Wielkie wakacje 1839 roku rozpoczęły się wcześnie. Było wielu gości w Oxfordzie od Wielkanocy do dnia Kommemoracji; a grupa dra Pusey'a zwróciła na siebie więcej uwagi, niż w jakimkolwiek poprzednim roku. Odsunąłem był od siebie spór z Rzymem na więcej niż dwa lata. Tematu tego nigdy nie wprowadzałem do moich kazań parafialnych: przez dwa lata ani w Traktatach ani w "British Critic" nie było słowa o charakterze polemicznym. Wróciłem na wakacjach do serii lektur, które wiele lat temu wybrałem jako specjalnie osobiste. Nie mam powodu przypuszczać, że w ogóle myśli o Rzymie przeszły mi przez głowę. Około połowy czerwca zacząłem studiować i opanowywać dzieje monofizytów. Byłem zaabsorbowany kwestią doktrynalną. Trwało to od około 13 czerwca do 30 sierpnia. Właśnie w czasie tych lektur po raz pierwszy nawiedziła mnie wątpliwość, czy anglikanizm da się utrzymać. Przypominam sobie, że 30 lipca wspomniałem pewnemu spotkanemu przyjacielowi, jak te dzieje są godne uwagi, pod koniec sierpnia zaś byłem poważnie zaalarmowany.

Opisałem w jednym z poprzednich dzieł, jak te dzieje na mnie wpłynęły. Twierdzą moją była Starożytność; tymczasem tu, w połowie V wieku, znalazłem, jak mi się wydawało, odbicie chrześcijaństwa XVI i XIX wieku. Zobaczyłem moją twarz w tym zwierciadle i byłem już monofizytą. Kościół Viae Mediae był w położeniu wyznania wschodniego, Rzym był tam, gdzie jest teraz, a protestanci byli eutychianami. Z wszystkich wydarzeń historii, od czasu jej istnienia, któż by był pomyślał o podjęciu powiedzeń i czynów starego Eutychesa, tego delirus senex (4), jak zdaje mi się, Petavius go nazywa i do okropności pozbawionego zasad Dioscurusa – aby nawrócić do Rzymu.

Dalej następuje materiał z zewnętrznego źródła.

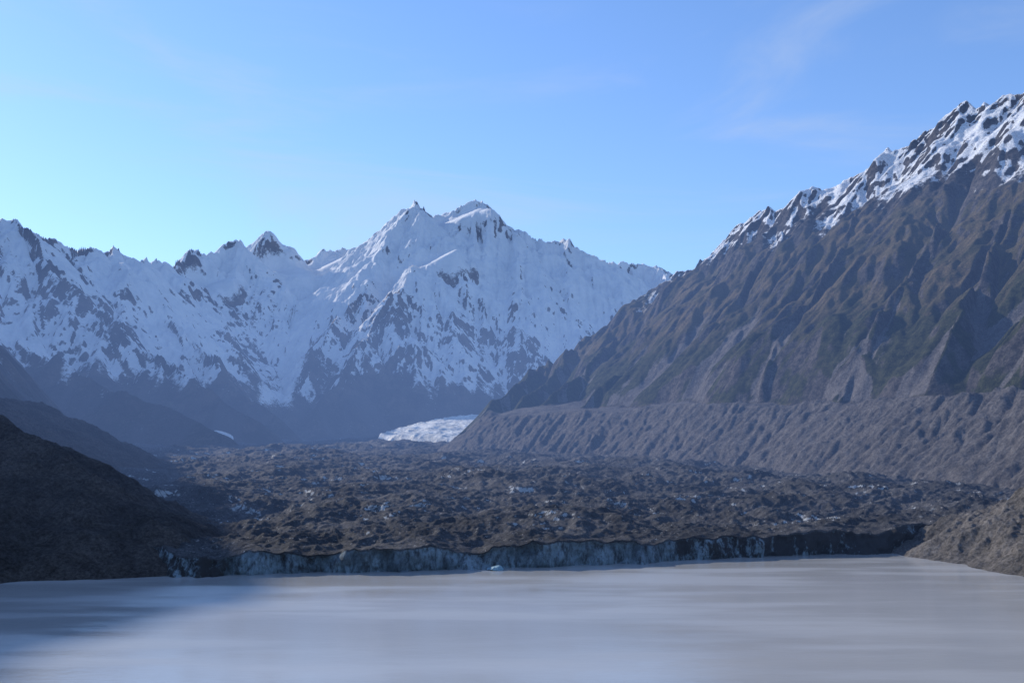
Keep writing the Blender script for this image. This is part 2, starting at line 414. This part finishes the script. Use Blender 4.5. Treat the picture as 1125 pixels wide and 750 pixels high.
simple_hill('rocky_headland',[
  (line((1420,490,14),(1250,512,16),(1150,534,17),(1100,548,17.6),(1060,566,18),(1030,590,18.4),(1008,606,18.4)),.55),
  (line((1150,534,17),(1160,570,16.2),(1125,605,15.8)),.6),
  (line((1250,512,16),(1300,600,13),(1350,640,11)),.5)],6.4,16,8,22,.022,
  mat_rubble('moraine_rock',(.088,.083,.080),(.145,.134,.126)),340,1.4,.35,.07)

# bare white ice of the upper glacier
def upper_ice():
    L=line((405,479,74),(432,469,82),(468,460,92),(515,453,100),(600,443,110),(700,428,122))
    Rr=line((505,484,70),(545,480,76),(600,474,84),(670,464,94),(760,452,104),(860,440,114))
    nt,ns=300,160; t=np.linspace(0,1,nt); k=np.linspace(0,1,len(L))
    Lp=np.stack([np.interp(t,k,[p[i] for p in L]) for i in range(3)],-1); Rp=np.stack([np.interp(t,k,[p[i] for p in Rr]) for i in range(3)],-1)
    s=np.linspace(0,1,ns)[None,:,None]; P=Lp[:,None,:]*(1-s)+Rp[:,None,:]*s
    X=P[...,0];Y=P[...,1];Z=P[...,2]+np.sin(np.pi*s[...,0])*.25+(ridged(X*.6,Y*.5,4,400)-.4)*.25-.1
    Z=Z-1.2*(1-sstep(0,.06,s[...,0]))-1.0*(1-sstep(0,.05,t))[:,None]
    grid_object('white_ice_glacier',X,Y,Z,{},mat_ice('bare_glacier_ice',(.5,.52,.52),(.80,.82,.82)))
upper_ice()

# lake + ground sheets
def sheet(name,x0,x1,y0,y1,z,mat,n=2):
    X,Y=np.meshgrid(np.linspace(x0,x1,n),np.linspace(y0,y1,n)); return grid_object(name,X,Y,X*0+z,{},mat)
sheet('lake_water',-60,40,-60,24,0,mat_lake(),40)
sheet('valley_ground',-600,600,-600,600,-1.0,mat_rubble('ground_rubble',(.12,.11,.10),(.16,.14,.13),1.),4)

# small iceberg at the foot of the cliff
import bmesh
def berg(x,y,sx,sy,sz,seed,mat):
    bm=bmesh.new(); bmesh.ops.create_icosphere(bm,subdivisions=4,radius=1)
    r=np.random.RandomState(seed); pl=[(lambda v:v/np.linalg.norm(v))(r.randn(3)) for _ in range(14)]; ds=r.uniform(.55,.9,14)
    for v in bm.verts:
        p=np.array(v.co)
        for nn,dd in zip(pl,ds):
            q=p@nn
            if q>dd: p=p-nn*(q-dd)
        p=p*np.array([sx,sy,sz]); v.co=(p[0]+x,p[1]+y,p[2]+sz*.25)
    me=bpy.data.meshes.new('iceberg'); bm.to_mesh(me); bm.free(); me.materials.append(mat)
    ob=bpy.data.objects.new('iceberg',me); bpy.context.scene.collection.objects.link(ob)
MI=mat_ice('blue_iceberg_ice',(.25,.40,.47),(.42,.55,.6))
berg(-.25,15.3,.16,.10,.06,1,MI)

# ------------------------------------------------------------------ haze filling the upper valley (uniform volume, airlight put in as its own emission)
bpy.ops.mesh.primitive_cube_add(size=1); hz=bpy.context.object; hz.name='glowing_haze'
hz.scale=(520,170,15.5); hz.location=(0,14+85,6.2)
hm=bpy.data.materials.new('self_lit_air'); hm.use_nodes=True; t=hm.node_tree; t.nodes.clear()
o=t.nodes.new('ShaderNodeOutputMaterial'); ab=t.nodes.new('ShaderNodeVolumeAbsorption'); em=t.nodes.new('ShaderNodeEmission'); ad=t.nodes.new('ShaderNodeAddShader')
ab.inputs['Color'].default_value=(.45,.28,.0,1); ab.inputs['Density'].default_value=.0054
em.inputs['Color'].default_value=(.24,.43,1.0,1); em.inputs['Strength'].default_value=.0041
t.links.new(ab.outputs[0],ad.inputs[0]); t.links.new(em.outputs[0],ad.inputs[1]); t.links.new(ad.outputs[0],o.inputs['Volume'])
hz.data.materials.append(hm)

# ------------------------------------------------------------------ light
AZ,EL=-53.,26.    # sun to the left, ahead
sun=bpy.data.lights.new('sun','SUN'); sun.energy=5.0; sun.angle=math.radians(.5); sun.color=(1,.95,.88)
so=bpy.data.objects.new('sun',sun); bpy.context.scene.collection.objects.link(so)
from mathutils import Vector
sd=Vector((math.sin(math.radians(AZ))*math.cos(math.radians(EL)),math.cos(math.radians(AZ))*math.cos(math.radians(EL)),math.sin(math.radians(EL))))
so.rotation_euler=sd.to_track_quat('Z','Y').to_euler(); so.location=sd*60
w=bpy.data.worlds.new('World'); bpy.context.scene.world=w; w.use_nodes=True; t=w.node_tree; t.nodes.clear()
wo=t.nodes.new('ShaderNodeOutputWorld'); bg=t.nodes.new('ShaderNodeBackground'); sky=t.nodes.new('ShaderNodeTexSky')
sky.sky_type='NISHITA'; sky.sun_disc=False; sky.sun_elevation=math.radians(EL); sky.sun_rotation=math.radians(AZ)
sky.altitude=900; sky.air_density=1.0; sky.dust_density=.25; sky.ozone_density=2.5
tc=t.nodes.new('ShaderNodeTexCoord'); mp=t.nodes.new('ShaderNodeMapping'); mp.inputs['Scale'].default_value=(1.0,1.0,5.5); mp.inputs['Rotation'].default_value=(0,math.radians(14),0); mp.inputs['Location'].default_value=(2.9,1.5,.9)
nz=t.nodes.new('ShaderNodeTexNoise'); nz.inputs['Scale'].default_value=2.4; nz.inputs['Detail'].default_value=8; nz.inputs['Roughness'].default_value=.56; nz.inputs['Distortion'].default_value=.8
mr=t.nodes.new('ShaderNodeMapRange'); mr.interpolation_type='SMOOTHSTEP'; mr.inputs['From Min'].default_value=.44; mr.inputs['From Max'].default_value=.76; mr.inputs['To Max'].default_value=.42
gn=t.nodes.new('ShaderNodeMix'); gn.data_type='RGBA'; gn.blend_type='MULTIPLY'; gn.inputs[0].default_value=1; gn.inputs[7].default_value=(1.18,1.40,1.75,1)
mx=t.nodes.new('ShaderNodeMix'); mx.data_type='RGBA'; mx.inputs[7].default_value=(4.5,5.2,6.4,1)
t.links.new(tc.outputs['Generated'],mp.inputs[0]); t.links.new(mp.outputs[0],nz.inputs['Vector']); t.links.new(nz.outputs['Fac'],mr.inputs['Value'])
t.links.new(mr.outputs[0],mx.inputs[0]); t.links.new(sky.outputs[0],gn.inputs[6]); t.links.new(gn.outputs[2],mx.inputs[6]); t.links.new(mx.outputs[2],bg.inputs[0]); t.links.new(bg.outputs[0],wo.inputs[0])
bg.inputs[1].default_value=.13

# ------------------------------------------------------------------ camera
cam=bpy.data.cameras.new('camera'); co=bpy.data.objects.new('camera',cam); bpy.context.scene.collection.objects.link(co)
co.location=(0,0,EYE); co.rotation_euler=(math.radians(90),0,0); cam.lens=35; cam.sensor_width=36; cam.shift_y=(490-375)/1125.; cam.clip_start=.05; cam.clip_end=2000
bpy.context.scene.camera=co
sc=bpy.context.scene; sc.view_settings.view_transform='Standard'; sc.view_settings.look='None'; sc.view_settings.exposure=0
print('done',time.time()-T0)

Niechże to będzie tu zrozumianym po prostu, że nie piszę polemicznie, lecz wyłącznie w tym celu, by opowiedzieć o sprawach kolejno rozgrywających się w trakcie mego nawrócenia. To mając na widoku zacytuję ustęp ze sprawozdania, które złożyłem w 1850 roku o moich rozumowaniach i uczuciach w 1839:

"Trudno było odgadnąć, w jaki sposób eutychianie czy monofizyci byli heretykami, o ile by protestanci i anglikanie także nie byli heretykami; trudno znaleźć argumenty przeciw Ojcom Trydenckim, które by nie przemawiały przeciw Ojcom Chalcedońskim; trudno potępić Papieży XVI wieku bez potępienia Papieży V wieku. Dramat religii i walka prawdy i błędu były zawsze jednakie. Zasady i sposób postępowania Kościoła teraz były zasadami i sposobami postępowania Kościoła wówczas; zasady i postępowanie heretyków ówczesnych były zasadami i postępowaniem protestantów teraźniejszych. Odkryłem, że tak jest – prawie ze strachem; zachodziło straszliwe podobieństwo, straszliwsze, bo tak milczące i beznamiętne, pomiędzy martwą historią przeszłości a gorączkową kroniką teraźniejszości. Piąty wiek rzucał cień na szesnasty. Było to, jak duch powstający ze wzburzonych wód dawnego świata, o kształcie i rysach nowego. Kościół ówczesny, jak teraźniejszy, można by nazwać nieruchomym i twardym, stanowczym, wyniosłym i nieugiętym; heretycy zaś byli chytrzy, zmienni, pełni rezerwy i podstępni, zawsze starający się o względy władzy świeckiej i nigdy nie godzący się z sobą, chyba przy jej pomocy; a władza świecka zawsze zmierzała do rzeczy uchwytnych, usiłując usunąć z widoku to, co niewidzialne i zastąpić wiarę korzyścią. Jakiż był pożytek z kontynuowania sporu czy bronienia mojej pozycji, jeśli ostatecznie kułem argumenty dla Arinoza lub Eutychesa i stawałem się advocatus diaboli przeciw wielce cierpliwemu Atanazemu i majestatycznemu Leonowi? Niech będzie dusza moja ze świętymi! i czyż mam podnieść rękę przeciw nim? Prędzej może niech zapomni prawa ręka swego sprytu; od razu uschnie, jak tego, co niegdyś wyciągnął ją przeciwko prorokowi Boga! Klątwa na całe plemię Cranmer'ów, Ridley'ów, Lazimer'ów i Jewel'ów! Niech zginą imiona Bramhall, Ussher, Taylor, Stillingfleet i Barrow z oblicza ziemi, jeśli nie upadnę u ich stóp z miłością i czcią owych ludzi, których obraz zawsze miałem przed oczami i których słowa pełne muzyki były zawsze w moich uszach i na moim języku".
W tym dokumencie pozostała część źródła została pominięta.